Facebook Saves Pound Puppies

Facebook’s new campaign to save animals shows how non-profits can use social media to their advantage, although it runs the risk being associated with scams and “clicktivism” charges.

“Share A Pic, Save A Pet” is PetSmart Charities and Adopt-A-Pet.com’s new program on Facebook, which lets users raise awareness about homeless pets by using their profile picture or Timeline banner to share information about specific animals. No word on how many people changed their pictures thus far, but more than 400 pets found homes thanks to this program, showing social media can function as a force for good.

“Share a Pic, Save a Pet is an innovative way to use social media to promote pet adoption locally,” said Susana Della Maddalena, executive director of PetSmart Charities, explaining why the charities teamed up with Facebook.

Share A Pic, Save A Pet capitalizes on how easy it is to spread information on social media, but its crusade may run up against some problems. The most recent well-publicized campaign for social activism propelled by Facebook, Invisible Children’s Kony 2012, ran up against substantial criticism over the creators’ intentions and whether Facebook users who passed along the video will actually do anything beyond clicking and sharing.

Like Kony 2012, Share A Pic, Save A Pet is primarily an awareness-raising campaign, and it will likely inspire more picture changes than pet adoptions. Nevertheless, this pet-adoption plea is much more straightforward than Invisible Children’s campaign, and people can actively participate in solving the problem posed by Share A Pic by adopting the pets they see.

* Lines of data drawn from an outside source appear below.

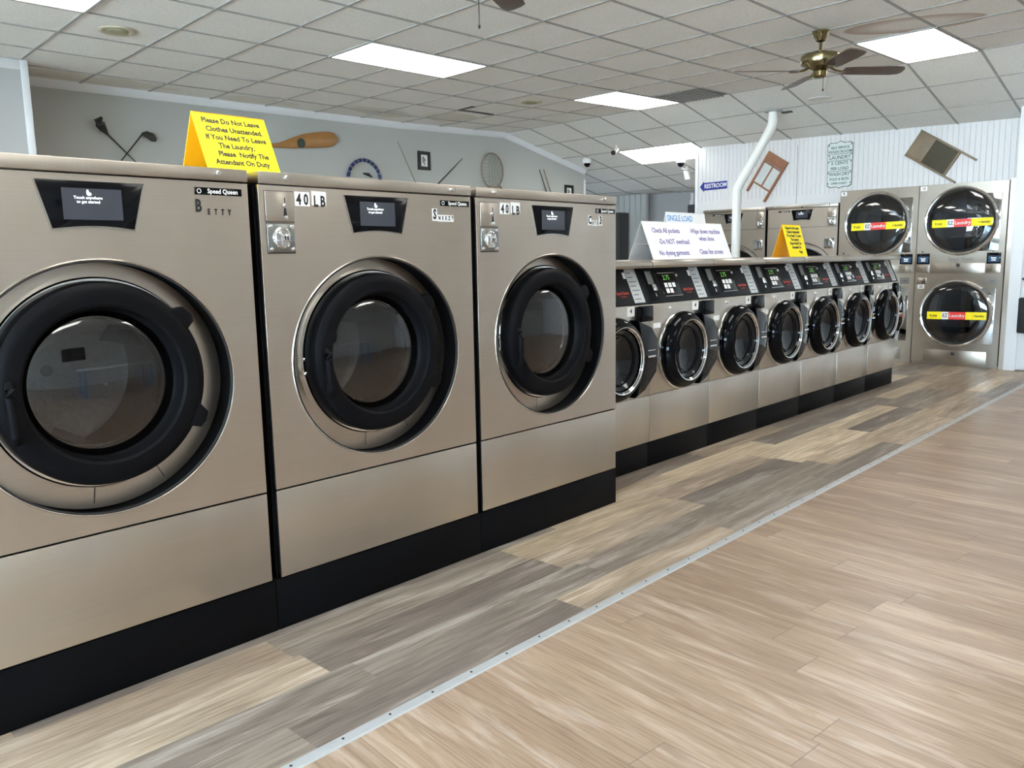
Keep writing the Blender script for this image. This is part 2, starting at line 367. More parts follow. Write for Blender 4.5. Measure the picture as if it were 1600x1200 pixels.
# ------------------------------------------------------------------ ceiling geometry
T = .665; TY = .661; SK = -.0493; SLOPE = math.atan(.215)
def cxyz(i, j, dz=0):
    y = 8.183 - j*TY; ii = min(i, 10)
    x = 2.54 + ii*T + SK*j; z = 2.974 + .0115*x + .0061*y
    if i > 7: z += .04*min(1, (i-7)/3)
    if i > 10:
        x += (i-10)*T*math.cos(SLOPE); z -= min(i-10, 5.1)*T*math.sin(SLOPE)
    return Vector((x, y, z+dz))
def cz_at(x, y):
    j = (8.183-y)/TY; i = (x-2.54-SK*j)/T
    if i > 10: i = 10+(i-10)/math.cos(SLOPE)
    return cxyz(i, j).z
IS = [-11, 7, 10, 15.1, 20]; J0, J1 = -6, 20
b = MB()
for a, c in zip(IS, IS[1:]):
    q = [cxyz(a, J0), cxyz(c, J0), cxyz(c, J1), cxyz(a, J1)]
    lo = [b._v(p) for p in q]; hi = [b._v(p+Vector((0, 0, .02))) for p in q]
    b.bm.faces.new(list(reversed(lo))); b.bm.faces.new(hi)
    for k in range(4): b.bm.faces.new([lo[k], lo[(k+1) % 4], hi[(k+1) % 4], hi[k]])
struct(b.build('ceiling', CEIL, smooth=False))
# the exposed tee grid of the suspended ceiling
b = MB()
def bar(p, q, w, h):
    t = (q-p).normalized(); s = t.cross(Vector((0, 0, 1))).normalized()*w/2; d = Vector((0, 0, -h))
    vs = [b._v(c) for c in (p-s, p+s, q+s, q-s, p-s+d, p+s+d, q+s+d, q-s+d)]
    for f in [(0, 1, 2, 3), (7, 6, 5, 4), (0, 4, 5, 1), (1, 5, 6, 2), (2, 6, 7, 3), (3, 7, 4, 0)]: b.bm.faces.new([vs[k] for k in f])
for i in range(-10, 20):
    bar(cxyz(i, J0), cxyz(i, J1), .022, .006)
for j in range(J0, J1+1):
    for a, c in zip(IS, IS[1:]): bar(cxyz(a, j), cxyz(c, j), .022, .006)
struct(b.build('trim_1', TBAR, smooth=False))

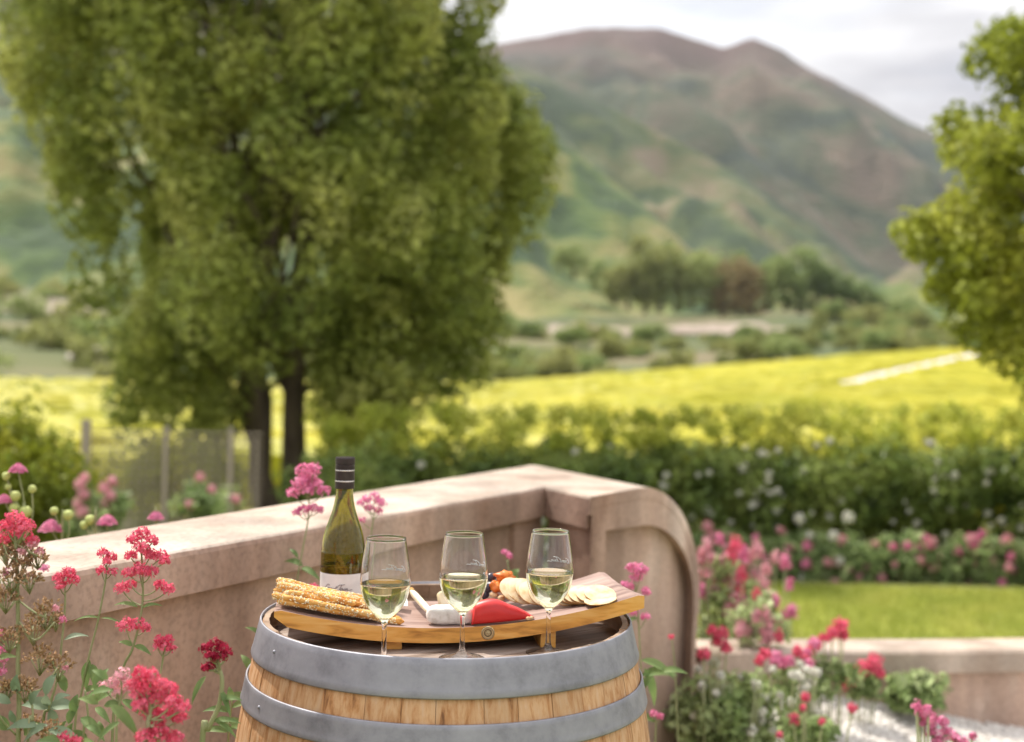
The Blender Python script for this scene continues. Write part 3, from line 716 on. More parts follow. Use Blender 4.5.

Facebook users burned out by social networking activism due to Kony 2012 or wary of Share A Pic, Save A Pet’s credentials because of the increasing number of Facebook scams targeting the altruistic may dismiss this type of charity.

However, this pet-saving app shares several similarities with Socialblood.org, a donation app for Facebook matching blood donors and recipients. As with Share A Pic, Socialblood uses Facebook to seek help, and users respond by acting, not just clicking a Like button. Donating blood may be less of a commitment than adopting a pet, but heart-melting pictures of kittens or puppies are likely to spur at least some pet lovers to action.

Charities will likely take more pains to make sure their organizations come across as genuine in the future. Social media can add power to messages, but it can also water them down by making it easy to pass along information without taking action or questioning its sources.